Give the data again, word for word.

################

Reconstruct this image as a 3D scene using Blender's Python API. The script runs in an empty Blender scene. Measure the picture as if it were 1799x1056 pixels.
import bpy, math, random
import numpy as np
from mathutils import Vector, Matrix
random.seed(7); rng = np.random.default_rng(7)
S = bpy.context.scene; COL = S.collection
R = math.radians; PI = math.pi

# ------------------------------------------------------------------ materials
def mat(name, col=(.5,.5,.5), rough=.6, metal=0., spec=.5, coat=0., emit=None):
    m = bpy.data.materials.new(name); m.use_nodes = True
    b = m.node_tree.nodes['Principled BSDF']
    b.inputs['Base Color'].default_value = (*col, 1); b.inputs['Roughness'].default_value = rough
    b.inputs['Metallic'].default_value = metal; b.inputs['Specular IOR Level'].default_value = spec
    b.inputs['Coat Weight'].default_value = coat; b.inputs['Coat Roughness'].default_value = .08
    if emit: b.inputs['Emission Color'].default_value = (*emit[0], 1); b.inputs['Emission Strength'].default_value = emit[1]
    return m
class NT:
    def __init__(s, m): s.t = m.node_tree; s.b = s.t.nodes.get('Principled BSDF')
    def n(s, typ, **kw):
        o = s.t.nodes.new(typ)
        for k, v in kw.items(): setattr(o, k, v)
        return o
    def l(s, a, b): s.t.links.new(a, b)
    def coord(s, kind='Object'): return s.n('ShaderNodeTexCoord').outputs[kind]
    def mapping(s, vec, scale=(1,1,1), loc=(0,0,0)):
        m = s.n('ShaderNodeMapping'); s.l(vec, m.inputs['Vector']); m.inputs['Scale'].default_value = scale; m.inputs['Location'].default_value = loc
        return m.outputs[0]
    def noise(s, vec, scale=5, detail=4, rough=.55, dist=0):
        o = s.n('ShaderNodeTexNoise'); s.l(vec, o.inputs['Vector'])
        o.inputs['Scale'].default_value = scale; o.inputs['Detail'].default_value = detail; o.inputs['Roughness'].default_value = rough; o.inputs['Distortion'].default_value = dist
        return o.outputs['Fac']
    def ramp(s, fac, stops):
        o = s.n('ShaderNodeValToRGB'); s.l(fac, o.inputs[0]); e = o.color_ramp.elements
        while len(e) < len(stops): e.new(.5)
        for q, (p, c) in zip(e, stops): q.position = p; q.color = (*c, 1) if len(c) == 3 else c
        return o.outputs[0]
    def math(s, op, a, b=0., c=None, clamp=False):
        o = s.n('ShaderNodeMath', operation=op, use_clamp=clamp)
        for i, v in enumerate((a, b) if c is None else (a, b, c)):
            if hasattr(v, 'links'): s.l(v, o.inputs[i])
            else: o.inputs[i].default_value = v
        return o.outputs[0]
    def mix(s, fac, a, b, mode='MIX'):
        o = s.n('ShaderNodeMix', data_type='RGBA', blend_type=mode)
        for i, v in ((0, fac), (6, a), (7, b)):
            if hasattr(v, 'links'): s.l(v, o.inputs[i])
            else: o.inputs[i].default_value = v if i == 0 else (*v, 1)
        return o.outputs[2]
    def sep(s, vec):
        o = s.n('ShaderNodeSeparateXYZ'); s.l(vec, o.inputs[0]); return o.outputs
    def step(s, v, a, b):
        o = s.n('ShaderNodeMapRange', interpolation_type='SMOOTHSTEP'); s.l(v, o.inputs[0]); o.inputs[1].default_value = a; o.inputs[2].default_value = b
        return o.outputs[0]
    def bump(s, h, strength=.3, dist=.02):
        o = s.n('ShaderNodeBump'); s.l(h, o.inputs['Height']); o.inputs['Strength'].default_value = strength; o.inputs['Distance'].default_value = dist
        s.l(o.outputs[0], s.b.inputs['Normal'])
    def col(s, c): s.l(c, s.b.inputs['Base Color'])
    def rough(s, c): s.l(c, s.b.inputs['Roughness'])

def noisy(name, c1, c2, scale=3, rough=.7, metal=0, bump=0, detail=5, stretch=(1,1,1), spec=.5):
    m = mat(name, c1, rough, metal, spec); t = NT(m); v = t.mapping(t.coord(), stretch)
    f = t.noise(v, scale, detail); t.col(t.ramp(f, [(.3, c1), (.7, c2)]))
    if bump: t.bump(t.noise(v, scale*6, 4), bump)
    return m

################

- The result:
Reconstruct this image as a 3D scene using Blender's Python API. The script runs in an empty Blender scene. Measure the picture as if it were 1799x1056 pixels.
import bpy, math, random
import numpy as np
from mathutils import Vector, Matrix
random.seed(7); rng = np.random.default_rng(7)
S = bpy.context.scene; COL = S.collection
R = math.radians; PI = math.pi

# ------------------------------------------------------------------ materials
def mat(name, col=(.5,.5,.5), rough=.6, metal=0., spec=.5, coat=0., emit=None):
    m = bpy.data.materials.new(name); m.use_nodes = True
    b = m.node_tree.nodes['Principled BSDF']
    b.inputs['Base Color'].default_value = (*col, 1); b.inputs['Roughness'].default_value = rough
    b.inputs['Metallic'].default_value = metal; b.inputs['Specular IOR Level'].default_value = spec
    b.inputs['Coat Weight'].default_value = coat; b.inputs['Coat Roughness'].default_value = .08
    if emit: b.inputs['Emission Color'].default_value = (*emit[0], 1); b.inputs['Emission Strength'].default_value = emit[1]
    return m
class NT:
    def __init__(s, m): s.t = m.node_tree; s.b = s.t.nodes.get('Principled BSDF')
    def n(s, typ, **kw):
        o = s.t.nodes.new(typ)
        for k, v in kw.items(): setattr(o, k, v)
        return o
    def l(s, a, b): s.t.links.new(a, b)
    def coord(s, kind='Object'): return s.n('ShaderNodeTexCoord').outputs[kind]
    def mapping(s, vec, scale=(1,1,1), loc=(0,0,0)):
        m = s.n('ShaderNodeMapping'); s.l(vec, m.inputs['Vector']); m.inputs['Scale'].default_value = scale; m.inputs['Location'].default_value = loc
        return m.outputs[0]
    def noise(s, vec, scale=5, detail=4, rough=.55, dist=0):
        o = s.n('ShaderNodeTexNoise'); s.l(vec, o.inputs['Vector'])
        o.inputs['Scale'].default_value = scale; o.inputs['Detail'].default_value = detail; o.inputs['Roughness'].default_value = rough; o.inputs['Distortion'].default_value = dist
        return o.outputs['Fac']
    def ramp(s, fac, stops):
        o = s.n('ShaderNodeValToRGB'); s.l(fac, o.inputs[0]); e = o.color_ramp.elements
        while len(e) < len(stops): e.new(.5)
        for q, (p, c) in zip(e, stops): q.position = p; q.color = (*c, 1) if len(c) == 3 else c
        return o.outputs[0]
    def math(s, op, a, b=0., c=None, clamp=False):
        o = s.n('ShaderNodeMath', operation=op, use_clamp=clamp)
        for i, v in enumerate((a, b) if c is None else (a, b, c)):
            if hasattr(v, 'links'): s.l(v, o.inputs[i])
            else: o.inputs[i].default_value = v
        return o.outputs[0]
    def mix(s, fac, a, b, mode='MIX'):
        o = s.n('ShaderNodeMix', data_type='RGBA', blend_type=mode)
        for i, v in ((0, fac), (6, a), (7, b)):
            if hasattr(v, 'links'): s.l(v, o.inputs[i])
            else: o.inputs[i].default_value = v if i == 0 else (*v, 1)
        return o.outputs[2]
    def sep(s, vec):
        o = s.n('ShaderNodeSeparateXYZ'); s.l(vec, o.inputs[0]); return o.outputs
    def step(s, v, a, b):
        o = s.n('ShaderNodeMapRange', interpolation_type='SMOOTHSTEP'); s.l(v, o.inputs[0]); o.inputs[1].default_value = a; o.inputs[2].default_value = b
        return o.outputs[0]
    def bump(s, h, strength=.3, dist=.02):
        o = s.n('ShaderNodeBump'); s.l(h, o.inputs['Height']); o.inputs['Strength'].default_value = strength; o.inputs['Distance'].default_value = dist
        s.l(o.outputs[0], s.b.inputs['Normal'])
    def col(s, c): s.l(c, s.b.inputs['Base Color'])
    def rough(s, c): s.l(c, s.b.inputs['Roughness'])

def noisy(name, c1, c2, scale=3, rough=.7, metal=0, bump=0, detail=5, stretch=(1,1,1), spec=.5):
    m = mat(name, c1, rough, metal, spec); t = NT(m); v = t.mapping(t.coord(), stretch)
    f = t.noise(v, scale, detail); t.col(t.ramp(f, [(.3, c1), (.7, c2)]))
    if bump: t.bump(t.noise(v, scale*6, 4), bump)
    return m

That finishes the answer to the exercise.